Apply co-efficient of restitution equation in direction n.

$0-{\left(v_A{}^1\right)}_n=e\left(-v_0\cos 45°-0\right)$

Substitute

$\begin{array}{l}{\left(v_A{}^1\right)}_n=0.1\left(19.8m/s\right)\cos 45°\\ {\left(v_A{}^1\right)}_n=1.4m/s\end{array}$

Velocity ${\left(v_x\right)}_0$ in x direction

$\begin{array}{l}{\left(v_x\right)}_0={\left(v_A{}^1\right)}_t\cos 45°+{\left(v_A{}^1\right)}_n\sin 45°\\ {\left(v_x\right)}_0=14\cos 45°+1.4\sin 45°=10.89m/s\end{array}$

Velocity in y direction

$\begin{array}{l}{\left(v_y\right)}_0={\left(v_A{}^1\right)}_n\cos 45°-{\left(v_A{}^1\right)}_t\sin 45°\\ {\left(v_y\right)}_0=1.4\cos 45°-14\sin 45°=-8.91m/s\end{array}$

Assume t as the time that takes for the rod to reach the ground.

$\uparrow y=y_0+v_{0}t+\frac{1}{2}a{t}^2$

Substitute

$0=30-8.91t-\frac{1}{2}\left(9.81\right)t^2$

Solve

$t=1.726s$

Find the horizontal distance $x_A$ reached by rock A.

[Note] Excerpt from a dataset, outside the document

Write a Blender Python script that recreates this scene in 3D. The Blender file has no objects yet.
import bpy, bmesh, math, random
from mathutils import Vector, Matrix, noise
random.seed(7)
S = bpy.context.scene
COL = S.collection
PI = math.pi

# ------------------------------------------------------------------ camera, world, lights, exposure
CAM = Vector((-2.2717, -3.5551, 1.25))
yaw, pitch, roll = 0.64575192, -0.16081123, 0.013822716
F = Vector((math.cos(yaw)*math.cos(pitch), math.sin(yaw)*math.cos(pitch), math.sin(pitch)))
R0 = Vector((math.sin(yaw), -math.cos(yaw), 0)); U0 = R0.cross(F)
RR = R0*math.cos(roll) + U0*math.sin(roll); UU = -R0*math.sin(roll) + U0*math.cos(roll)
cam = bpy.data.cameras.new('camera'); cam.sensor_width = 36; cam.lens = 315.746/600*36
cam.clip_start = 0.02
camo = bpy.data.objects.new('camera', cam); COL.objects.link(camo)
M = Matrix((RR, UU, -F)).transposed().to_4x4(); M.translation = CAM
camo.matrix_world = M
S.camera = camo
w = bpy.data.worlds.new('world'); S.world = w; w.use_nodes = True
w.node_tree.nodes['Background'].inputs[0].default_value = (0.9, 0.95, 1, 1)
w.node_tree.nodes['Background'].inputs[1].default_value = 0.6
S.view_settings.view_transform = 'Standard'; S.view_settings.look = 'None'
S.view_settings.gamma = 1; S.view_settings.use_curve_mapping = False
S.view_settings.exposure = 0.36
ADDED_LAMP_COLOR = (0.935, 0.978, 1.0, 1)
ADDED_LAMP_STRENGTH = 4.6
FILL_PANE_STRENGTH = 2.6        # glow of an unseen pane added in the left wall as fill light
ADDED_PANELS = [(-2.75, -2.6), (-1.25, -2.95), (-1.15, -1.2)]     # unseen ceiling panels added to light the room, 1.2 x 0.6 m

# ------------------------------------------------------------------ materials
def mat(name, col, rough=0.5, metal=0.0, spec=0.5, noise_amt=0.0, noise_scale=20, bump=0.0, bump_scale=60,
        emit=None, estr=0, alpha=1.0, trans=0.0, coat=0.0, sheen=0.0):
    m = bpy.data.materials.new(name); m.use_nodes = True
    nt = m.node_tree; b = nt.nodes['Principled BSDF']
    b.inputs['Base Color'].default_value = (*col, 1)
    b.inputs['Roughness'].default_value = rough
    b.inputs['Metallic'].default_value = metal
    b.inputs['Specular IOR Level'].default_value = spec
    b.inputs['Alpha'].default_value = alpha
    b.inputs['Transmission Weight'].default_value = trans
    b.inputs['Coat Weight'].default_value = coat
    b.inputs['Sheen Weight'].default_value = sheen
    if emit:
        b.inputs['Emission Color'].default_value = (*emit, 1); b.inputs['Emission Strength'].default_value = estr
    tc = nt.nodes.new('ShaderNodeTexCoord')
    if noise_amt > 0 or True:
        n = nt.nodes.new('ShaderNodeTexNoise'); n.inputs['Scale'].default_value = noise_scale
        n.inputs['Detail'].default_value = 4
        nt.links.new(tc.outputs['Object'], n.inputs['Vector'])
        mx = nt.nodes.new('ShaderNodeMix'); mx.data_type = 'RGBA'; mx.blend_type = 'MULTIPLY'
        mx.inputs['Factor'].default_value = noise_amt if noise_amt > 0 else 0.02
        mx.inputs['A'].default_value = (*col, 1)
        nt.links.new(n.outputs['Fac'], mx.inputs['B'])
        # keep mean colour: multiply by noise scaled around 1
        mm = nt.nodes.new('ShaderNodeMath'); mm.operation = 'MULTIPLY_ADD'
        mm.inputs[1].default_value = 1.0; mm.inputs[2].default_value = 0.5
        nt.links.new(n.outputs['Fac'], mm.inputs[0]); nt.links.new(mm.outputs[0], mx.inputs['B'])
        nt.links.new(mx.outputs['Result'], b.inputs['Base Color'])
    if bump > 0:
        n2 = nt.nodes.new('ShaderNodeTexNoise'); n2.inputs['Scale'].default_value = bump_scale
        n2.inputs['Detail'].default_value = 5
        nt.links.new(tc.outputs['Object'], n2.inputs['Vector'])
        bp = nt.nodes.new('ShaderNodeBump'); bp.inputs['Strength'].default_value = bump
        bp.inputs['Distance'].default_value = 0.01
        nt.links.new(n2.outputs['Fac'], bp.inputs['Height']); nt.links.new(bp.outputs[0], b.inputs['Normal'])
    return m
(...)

$\leftarrow x_A=x_0+{\left(v_x\right)}_{0}t$

Substitute

$\begin{array}{l}{x}_A=0+\left(10.89m/s\right)\left(1.726s\right)\\ x_A=18.796m\end{array}$

Conclusion:

The horizontal distance travelled by the rock is $18.796m$. Therefore the rock will land on the road.